61 F3d 901 United States v. Gilkey

61 F.3d 901

UNITED STATES of America, Plaintiff-Appellee,
v.
Yussef Lateef GILKEY, Defendant-Appellant.

No. 94-5682.

United States Court of Appeals, Fourth Circuit.

Submitted: June 22, 1995.
Decided: July 12, 1995.

NOTICE: Fourth Circuit Local Rule 36(c) states that citation of unpublished dispositions is disfavored except for establishing res judicata, estoppel, or the law of the case and requires service of copies of cited unpublished dispositions of the Fourth Circuit.

William E. Martin, Federal Public Defender, John Stuart Bruce, Deputy Federal Public Defender, Greensboro, NC, for Appellant. Walter C. Holton, Jr., United States Attorney, Douglas Cannon, Assistant United States Attorney, Greensboro, NC, for Appellee.
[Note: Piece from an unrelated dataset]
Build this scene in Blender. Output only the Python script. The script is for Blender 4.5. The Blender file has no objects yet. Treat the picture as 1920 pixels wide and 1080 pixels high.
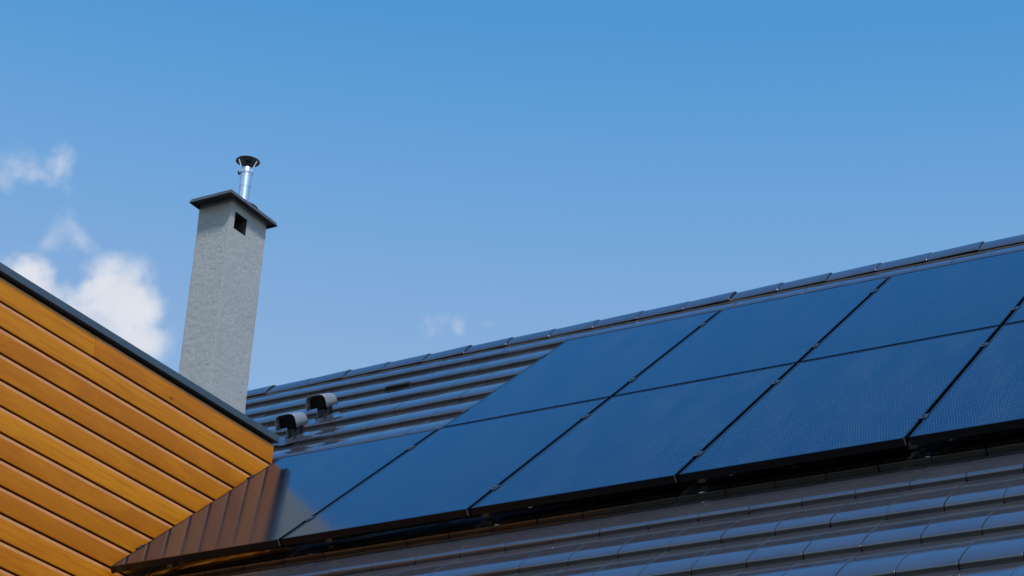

Before HALL, MURNAGHAN, and LUTTIG, Circuit Judges.

OPINION

PER CURIAM:

1

Appellant, Yussef Lateef Gilkey, appeals his conviction and sentence for possession with intent to distribute cocaine base, "crack," in violation of 21 U.S.C. Sec. 841(a)(1) (1988) and 21 U.S.C.A. Sec. 841(b)(1)(A) (West Supp.1995). Because we find the evidence sufficient to support the conviction and find no error by the district court, we affirm.

2

Testimony at trial disclosed that Gilkey flew from New York to Greensboro, North Carolina and that a bag and box labelled with Gilkey's name and transported as check-in luggage, contained approximately 120 grams of crack cocaine and a scale. The following day, Gilkey identified the luggage as his and attempted to retrieve the bag and box from undercover agents posing as airline baggage attendants.

3

Gilkey raises two issues on appeal. First, that the evidence at trial was insufficient to maintain his conviction. Second, that the trial court committed reversible error by advising the jury that it would need to travel to another city if it had not reached a decision prior to a time certain.

4

With regard to the first issue, this court must affirm the trial court if, viewing the evidence and all reasonable inferences drawn therefrom in the light most favorable to the government, a rational jury could have found the defendant guilty beyond a reasonable doubt. United States v. Jones, 945 F.2d 747, 748 (4th Cir.1991). To prove a violation of 21 U.S.C. Secs. 841(a)(1) and (b)(1)(A) the government must show (1) proof of possession of the controlled substance both knowingly and intentionally and (2) the intent to distribute. United States v. Nelson, 6 F.3d 1049, 1053 (4th Cir.1993), cert. denied, 62 U.S.L.W. 3792 (U.S.1994).

5

The record reveals that the packages labelled with Gilkey's name and claimed by him contained approximately $12,000 worth of crack (600 single use units) and a scale. Gilkey testified that he had flown to New York to buy clothes and jewelry but offered no explanation as to how the drugs appeared in his packages. Accordingly, we find that when viewed in the light most favorable to the prosecution, the evidence supports Gilkey's conviction. See Nelson, 6 F.3d at 1053.

6

With regard to the second issue, the record reveals that the trial was conducted in Winston-Salem, North Carolina, and that the presiding judge notified jurors that if they had not finished their deliberations by noon of the second day of trial they would need to follow him to a courthouse in Greensboro, North Carolina. The jury began deliberating at approximately eleven in the morning of the second day of trial. Approximately one hour later the judge called the jury in to see if it wished to break for lunch and continue its deliberations in Greensboro. The jury asked for an additional fifteen minutes to deliberate, and at 12:30, returned a verdict. Gilkey made no objections to the court's action.

7

Gilkey asserts that the trial judge's conduct was coercive and reversible error. We disagree. Although it may be reversible error to place a jury under explicit time constraints within which to return a verdict, see United States v. Lansdown, 460 F.2d 164, 169 and n. 3 (4th Cir.1972), we find no error in notifying the jury that if its deliberations extend beyond a time certain it need merely drive to another courthouse approximately thirty miles away.

8

Gilkey's conviction and sentence are, accordingly, affirmed. We dispense with oral argument because the facts and legal contentions are adequately presented in the materials before the court and argument would not aid in the decisional process.